What makes it different is the virgin brass will last longer and should be easy to work first time around.
You could always test the brass first before sizing and do a plop test to see how easy it fits in the barrel. If it drops down fully than go ahead and load it as is. If it doesn't drop down fully than run it thru the die and try again.
 
I'm assuming this is about rifle brass so will say that resizing first is cheap insurance to avoid rounds not chambering when shooting them the first time. Also you'll be suprized how many "feel" different.
 
I'm in the "run them through the full-length size die" group. I also run them through a case trimmer. I've had some factory-new brass (.308 Lake City) that wouldn't chamber and was too long.
 
The precision answer is resize it. The reality is 99% of uses for the ammo, you will not see a difference. That assumes you are not buying virgin brass that is beat up in the packaging.

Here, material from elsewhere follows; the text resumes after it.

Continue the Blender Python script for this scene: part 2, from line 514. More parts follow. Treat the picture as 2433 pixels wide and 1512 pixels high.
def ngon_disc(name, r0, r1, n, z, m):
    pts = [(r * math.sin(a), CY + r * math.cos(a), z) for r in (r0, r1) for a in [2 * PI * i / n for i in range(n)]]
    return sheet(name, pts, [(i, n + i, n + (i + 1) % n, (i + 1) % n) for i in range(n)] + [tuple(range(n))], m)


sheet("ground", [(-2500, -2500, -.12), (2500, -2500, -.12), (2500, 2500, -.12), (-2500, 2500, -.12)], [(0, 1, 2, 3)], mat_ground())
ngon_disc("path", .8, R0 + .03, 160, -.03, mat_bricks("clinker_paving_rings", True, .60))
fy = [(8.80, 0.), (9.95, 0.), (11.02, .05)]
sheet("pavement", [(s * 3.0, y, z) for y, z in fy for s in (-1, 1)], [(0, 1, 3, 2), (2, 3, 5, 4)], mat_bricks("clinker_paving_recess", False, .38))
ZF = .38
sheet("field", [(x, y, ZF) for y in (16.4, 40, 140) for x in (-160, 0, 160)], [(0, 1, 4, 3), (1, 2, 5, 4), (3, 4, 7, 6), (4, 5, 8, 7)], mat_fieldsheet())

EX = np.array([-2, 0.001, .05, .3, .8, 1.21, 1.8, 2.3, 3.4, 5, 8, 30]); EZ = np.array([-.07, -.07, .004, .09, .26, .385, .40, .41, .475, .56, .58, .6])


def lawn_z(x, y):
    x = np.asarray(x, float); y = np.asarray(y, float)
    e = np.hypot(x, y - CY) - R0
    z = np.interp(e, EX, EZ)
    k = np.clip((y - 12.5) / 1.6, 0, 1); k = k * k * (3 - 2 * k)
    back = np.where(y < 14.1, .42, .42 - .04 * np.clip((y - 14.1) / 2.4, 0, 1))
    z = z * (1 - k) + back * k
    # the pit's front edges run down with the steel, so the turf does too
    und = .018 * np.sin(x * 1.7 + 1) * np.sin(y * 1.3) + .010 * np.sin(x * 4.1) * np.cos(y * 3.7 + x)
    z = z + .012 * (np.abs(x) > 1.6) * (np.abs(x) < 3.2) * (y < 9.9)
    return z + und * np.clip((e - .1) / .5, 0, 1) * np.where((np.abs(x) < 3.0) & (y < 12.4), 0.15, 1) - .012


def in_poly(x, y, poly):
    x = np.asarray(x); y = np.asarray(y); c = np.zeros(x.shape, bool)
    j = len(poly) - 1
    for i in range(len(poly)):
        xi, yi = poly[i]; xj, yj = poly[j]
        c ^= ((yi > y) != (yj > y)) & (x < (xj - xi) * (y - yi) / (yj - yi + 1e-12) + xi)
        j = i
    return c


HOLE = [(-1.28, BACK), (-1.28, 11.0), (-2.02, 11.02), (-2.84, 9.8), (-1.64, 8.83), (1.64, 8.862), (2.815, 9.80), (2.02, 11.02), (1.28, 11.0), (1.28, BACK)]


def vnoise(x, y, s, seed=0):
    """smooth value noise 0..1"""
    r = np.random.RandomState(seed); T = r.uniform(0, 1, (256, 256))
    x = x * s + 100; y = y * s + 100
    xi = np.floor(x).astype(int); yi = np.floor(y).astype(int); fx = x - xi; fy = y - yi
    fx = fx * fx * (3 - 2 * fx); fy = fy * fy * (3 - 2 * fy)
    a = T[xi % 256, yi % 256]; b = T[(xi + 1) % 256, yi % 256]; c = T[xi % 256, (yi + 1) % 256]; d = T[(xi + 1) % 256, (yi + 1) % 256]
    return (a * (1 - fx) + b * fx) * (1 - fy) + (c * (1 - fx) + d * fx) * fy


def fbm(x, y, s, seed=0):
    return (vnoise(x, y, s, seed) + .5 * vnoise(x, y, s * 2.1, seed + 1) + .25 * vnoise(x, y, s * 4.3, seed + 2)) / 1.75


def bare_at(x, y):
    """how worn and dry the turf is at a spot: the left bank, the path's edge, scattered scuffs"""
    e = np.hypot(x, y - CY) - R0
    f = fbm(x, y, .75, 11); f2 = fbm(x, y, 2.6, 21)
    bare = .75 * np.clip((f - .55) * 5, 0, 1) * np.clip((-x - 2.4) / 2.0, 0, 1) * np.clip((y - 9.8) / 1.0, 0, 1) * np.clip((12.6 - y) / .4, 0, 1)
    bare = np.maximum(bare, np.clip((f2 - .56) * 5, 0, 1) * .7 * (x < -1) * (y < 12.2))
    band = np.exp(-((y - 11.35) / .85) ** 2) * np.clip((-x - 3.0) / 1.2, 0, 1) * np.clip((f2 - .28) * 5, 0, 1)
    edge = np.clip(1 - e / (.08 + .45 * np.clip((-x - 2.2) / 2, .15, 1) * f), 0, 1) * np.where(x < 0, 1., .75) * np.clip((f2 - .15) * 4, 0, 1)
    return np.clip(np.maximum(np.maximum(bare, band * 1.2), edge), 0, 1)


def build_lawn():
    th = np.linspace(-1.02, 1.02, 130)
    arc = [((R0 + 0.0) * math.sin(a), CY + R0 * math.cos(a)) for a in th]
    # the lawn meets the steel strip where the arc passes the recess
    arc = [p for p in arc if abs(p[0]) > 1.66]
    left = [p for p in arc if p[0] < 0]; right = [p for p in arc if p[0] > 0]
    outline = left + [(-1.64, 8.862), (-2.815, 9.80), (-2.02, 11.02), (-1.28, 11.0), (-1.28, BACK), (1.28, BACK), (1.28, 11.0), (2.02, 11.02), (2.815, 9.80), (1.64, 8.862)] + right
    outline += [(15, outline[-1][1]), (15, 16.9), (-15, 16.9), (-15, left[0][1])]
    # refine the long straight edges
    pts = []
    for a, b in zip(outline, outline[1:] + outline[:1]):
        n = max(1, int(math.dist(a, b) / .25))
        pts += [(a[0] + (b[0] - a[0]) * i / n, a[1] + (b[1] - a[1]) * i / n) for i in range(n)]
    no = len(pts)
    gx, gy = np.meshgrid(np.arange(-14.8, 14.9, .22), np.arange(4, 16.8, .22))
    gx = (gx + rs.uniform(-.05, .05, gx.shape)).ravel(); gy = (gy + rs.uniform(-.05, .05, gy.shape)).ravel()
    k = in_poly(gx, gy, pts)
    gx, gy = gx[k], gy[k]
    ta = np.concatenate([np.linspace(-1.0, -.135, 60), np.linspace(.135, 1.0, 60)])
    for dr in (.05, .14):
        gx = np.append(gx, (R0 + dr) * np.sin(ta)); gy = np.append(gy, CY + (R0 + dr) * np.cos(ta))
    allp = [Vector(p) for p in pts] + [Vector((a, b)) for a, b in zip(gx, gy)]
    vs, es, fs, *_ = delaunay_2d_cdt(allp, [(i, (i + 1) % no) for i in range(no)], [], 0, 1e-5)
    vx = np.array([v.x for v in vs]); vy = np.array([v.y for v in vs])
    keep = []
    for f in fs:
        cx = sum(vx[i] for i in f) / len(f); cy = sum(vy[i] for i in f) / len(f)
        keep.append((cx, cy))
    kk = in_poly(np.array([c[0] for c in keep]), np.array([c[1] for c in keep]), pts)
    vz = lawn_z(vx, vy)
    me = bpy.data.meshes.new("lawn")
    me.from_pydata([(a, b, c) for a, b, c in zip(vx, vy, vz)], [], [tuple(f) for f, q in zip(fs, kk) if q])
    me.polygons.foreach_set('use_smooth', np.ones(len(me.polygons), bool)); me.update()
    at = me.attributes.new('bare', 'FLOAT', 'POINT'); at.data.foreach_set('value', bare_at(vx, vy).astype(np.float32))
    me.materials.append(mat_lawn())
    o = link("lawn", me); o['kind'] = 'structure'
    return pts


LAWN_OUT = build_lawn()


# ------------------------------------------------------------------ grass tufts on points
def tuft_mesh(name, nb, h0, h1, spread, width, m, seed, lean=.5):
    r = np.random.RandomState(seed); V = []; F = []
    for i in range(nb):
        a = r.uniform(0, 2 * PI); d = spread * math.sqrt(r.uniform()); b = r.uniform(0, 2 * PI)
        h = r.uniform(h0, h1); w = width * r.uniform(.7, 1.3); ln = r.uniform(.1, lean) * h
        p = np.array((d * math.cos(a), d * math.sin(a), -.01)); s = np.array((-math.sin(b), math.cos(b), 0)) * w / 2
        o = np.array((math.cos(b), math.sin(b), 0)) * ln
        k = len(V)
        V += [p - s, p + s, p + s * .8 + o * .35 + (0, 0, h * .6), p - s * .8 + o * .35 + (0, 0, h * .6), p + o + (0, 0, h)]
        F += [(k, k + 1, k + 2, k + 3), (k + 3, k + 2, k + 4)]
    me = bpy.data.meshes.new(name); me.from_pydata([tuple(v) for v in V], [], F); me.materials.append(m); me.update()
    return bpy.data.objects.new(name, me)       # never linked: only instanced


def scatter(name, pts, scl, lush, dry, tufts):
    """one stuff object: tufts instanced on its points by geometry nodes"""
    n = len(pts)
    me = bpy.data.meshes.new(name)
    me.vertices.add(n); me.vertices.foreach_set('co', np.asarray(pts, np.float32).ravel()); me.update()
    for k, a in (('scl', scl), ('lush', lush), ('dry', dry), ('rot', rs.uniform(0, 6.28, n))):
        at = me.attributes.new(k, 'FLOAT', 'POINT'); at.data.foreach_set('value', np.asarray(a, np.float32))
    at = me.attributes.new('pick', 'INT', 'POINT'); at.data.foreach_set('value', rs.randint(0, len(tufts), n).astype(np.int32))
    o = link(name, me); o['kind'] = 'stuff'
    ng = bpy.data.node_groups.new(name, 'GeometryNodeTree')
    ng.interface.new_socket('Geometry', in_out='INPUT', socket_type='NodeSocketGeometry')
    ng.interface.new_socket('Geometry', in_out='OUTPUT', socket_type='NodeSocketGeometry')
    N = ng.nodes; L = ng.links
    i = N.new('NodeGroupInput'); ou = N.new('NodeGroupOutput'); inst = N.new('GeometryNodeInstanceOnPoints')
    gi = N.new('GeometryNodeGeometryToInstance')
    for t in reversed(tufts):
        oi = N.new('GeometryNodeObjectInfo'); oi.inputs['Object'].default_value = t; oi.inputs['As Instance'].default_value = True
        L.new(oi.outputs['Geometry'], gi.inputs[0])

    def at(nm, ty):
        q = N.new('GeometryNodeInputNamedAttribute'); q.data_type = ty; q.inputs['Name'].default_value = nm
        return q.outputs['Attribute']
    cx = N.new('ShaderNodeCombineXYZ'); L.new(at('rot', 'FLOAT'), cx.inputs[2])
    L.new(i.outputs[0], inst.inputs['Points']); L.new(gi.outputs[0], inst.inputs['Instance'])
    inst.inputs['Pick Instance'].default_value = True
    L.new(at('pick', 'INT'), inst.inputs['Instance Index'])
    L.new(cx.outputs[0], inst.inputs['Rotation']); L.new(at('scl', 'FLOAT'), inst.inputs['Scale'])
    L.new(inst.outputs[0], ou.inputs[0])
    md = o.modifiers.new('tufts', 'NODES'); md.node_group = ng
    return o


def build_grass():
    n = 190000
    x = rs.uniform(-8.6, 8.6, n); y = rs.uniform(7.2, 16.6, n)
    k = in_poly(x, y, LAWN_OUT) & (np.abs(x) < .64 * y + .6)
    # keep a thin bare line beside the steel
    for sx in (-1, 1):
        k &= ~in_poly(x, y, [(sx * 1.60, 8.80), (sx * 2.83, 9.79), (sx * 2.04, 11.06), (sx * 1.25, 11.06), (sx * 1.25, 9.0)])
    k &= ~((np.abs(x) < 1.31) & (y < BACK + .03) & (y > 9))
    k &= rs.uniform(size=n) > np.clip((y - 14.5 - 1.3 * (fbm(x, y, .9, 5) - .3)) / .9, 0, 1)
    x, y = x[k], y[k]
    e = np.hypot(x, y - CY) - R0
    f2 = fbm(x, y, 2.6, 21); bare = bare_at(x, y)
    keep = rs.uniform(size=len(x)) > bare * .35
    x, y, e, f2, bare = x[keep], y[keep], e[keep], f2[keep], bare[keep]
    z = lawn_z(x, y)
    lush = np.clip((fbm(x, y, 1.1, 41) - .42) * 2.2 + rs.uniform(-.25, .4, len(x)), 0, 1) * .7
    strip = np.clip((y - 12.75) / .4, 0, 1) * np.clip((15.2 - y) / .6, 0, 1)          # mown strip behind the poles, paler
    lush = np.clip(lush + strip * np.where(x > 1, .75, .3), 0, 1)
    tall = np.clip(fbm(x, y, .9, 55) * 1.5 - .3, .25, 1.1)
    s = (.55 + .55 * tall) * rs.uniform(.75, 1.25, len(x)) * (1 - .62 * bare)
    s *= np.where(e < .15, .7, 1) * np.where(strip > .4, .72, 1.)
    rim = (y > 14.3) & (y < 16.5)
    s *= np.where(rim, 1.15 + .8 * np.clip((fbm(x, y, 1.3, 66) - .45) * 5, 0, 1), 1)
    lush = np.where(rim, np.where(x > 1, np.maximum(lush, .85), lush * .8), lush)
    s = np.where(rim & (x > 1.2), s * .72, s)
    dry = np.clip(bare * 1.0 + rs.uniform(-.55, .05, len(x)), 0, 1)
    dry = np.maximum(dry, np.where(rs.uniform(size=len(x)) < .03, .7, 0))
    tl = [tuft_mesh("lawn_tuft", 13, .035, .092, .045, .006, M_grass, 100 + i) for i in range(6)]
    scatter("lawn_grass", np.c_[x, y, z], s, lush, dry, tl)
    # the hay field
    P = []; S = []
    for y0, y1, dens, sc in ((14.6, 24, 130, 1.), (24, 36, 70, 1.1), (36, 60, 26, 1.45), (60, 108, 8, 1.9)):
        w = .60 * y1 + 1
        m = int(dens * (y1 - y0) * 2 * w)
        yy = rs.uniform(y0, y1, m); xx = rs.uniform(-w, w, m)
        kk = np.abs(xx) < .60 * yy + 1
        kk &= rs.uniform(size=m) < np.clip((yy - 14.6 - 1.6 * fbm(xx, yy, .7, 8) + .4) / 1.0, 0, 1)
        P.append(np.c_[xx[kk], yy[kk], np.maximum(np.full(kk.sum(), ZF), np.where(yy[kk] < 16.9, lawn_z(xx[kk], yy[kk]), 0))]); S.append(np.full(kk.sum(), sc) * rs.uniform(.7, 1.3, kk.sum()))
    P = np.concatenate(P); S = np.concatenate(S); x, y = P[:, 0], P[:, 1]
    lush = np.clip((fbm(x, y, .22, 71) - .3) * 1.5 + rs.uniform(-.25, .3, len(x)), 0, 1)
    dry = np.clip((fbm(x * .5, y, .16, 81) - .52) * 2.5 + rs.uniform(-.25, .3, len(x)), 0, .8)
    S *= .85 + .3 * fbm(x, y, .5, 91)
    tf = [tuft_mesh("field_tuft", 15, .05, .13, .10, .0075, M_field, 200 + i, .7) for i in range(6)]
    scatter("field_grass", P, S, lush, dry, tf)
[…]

For 223 match loads, I just load the virgin brass and shoot. I want loads that are not sensitive to minor variation.
 
I also always run my virgin brass through the resizer. Mainly to get the case mouths uniform and perfectly round. With a bulk pack of new brass there always seem to be a couple with mouths that were deformed a bit in shipping.

I reload ALL my different cartridges on my Dillon 650XL progressive so resizing new brass isn't really and extra step for me. Lubing the new cases is an extra step needed when resizing but isn't that time consuming. If I were using a single stage press I might have a different opinion on resizing new brass.
 
Have any of you precision shooters ever annealed virgin brass? Asking for a friend.
I don't consider myself a precision shooter.
I also think it's unreasonable to expect precision from virgin brass.
I don't anneal the first time.
Peterson, Norma and Lapua brass are annealed at the factory. I'd have to look at PPU.
Based on my observation of the brass, I'd say Federal and Winchester is not
 
At a minimum run a mandrel down through the mouth to round it out and make it uniform regarding neck tension.

I'd also chamfer the opening of the mouth.
 
I learned the hard way that the neck diameter of virgin brass isnt always the same as the neck diameter from my sizing die. I wasted a range session and several expensive bullets figuring that out.
I always run virgin brass thru my sizing die now, usually just the neck portion.